Anyway, In the end, I should have called the store where I bought this mattress and 1 other a week earlier. They told me to contact customer service to deal with the issue initially but I should have called them again to tell them what customer service was putting me though. After a 2 minutes conversation with someone in the mattress department, and waiting 3 minutes for them to call me back, I was told a refund was being issued as we spoke and we scheduled for the mattress to be picked up later that week. It was the customer service representative who was being stubborn and honestly, uninformed about consumer rights. It seems Consumers are always under the impression a store’s policy is law. And it’s not. I applaud Boscov’s for the prompt remedy once I called the store. But, I also think about how this is also happening within a day of a complaint I filed with the BBB AND the Division of Consumer Affairs, who actually explained what my rights were specifically for a new mattress that was defective. In fact it’s pretty simple. If a mattress arrives defective, later than the time and date agreed on, or does not match the original description, along with a few other specific scenarios, a consumer has the right to demand a prompt refund no questions asked. I read the specific law from the bulletin provided by the Attorney General’s Office to the guy from Boscov’s when I called. I also mentioned the complaints. It could be what prompted them to issue the refund so quickly. Not their good nature. But I did give them the benefit of the doubt because they did seem genuinely concerned when they saw how unhappy I was and the level of inconvenience I was dealing with. Either way, that customer service representative was not fair and a bit arrogant. It is not fair a consumer should be stripped of their rights and they either don’t know the law, or, they played me in hopes I didn’t either. THAT tells me enough to watch my step no matter where I shop in the future. The real world doesn’t have to be full deceit, greed and corporate bulley’s exploiting the weaknesses of consumers But Unfortunately, a large part of it is.

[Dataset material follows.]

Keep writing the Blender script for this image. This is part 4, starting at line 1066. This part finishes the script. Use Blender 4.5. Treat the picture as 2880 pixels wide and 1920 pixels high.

I appreciate the reply, and sorry for the lengthy message. It was just such an ordeal from where I stand. Thankfully it’s over. In the end, I am happy. I am not at odds with anyone I dealt with even if it was unpleasant. I am just happy that I learned a valuable lesson and ended up getting my bed finished. Sleeping sound too

4
Stacey Morgan – STAFF

Well, after all, the important thing is that you found a good solution. Let’s just hope nobody has to go through this ordeal again!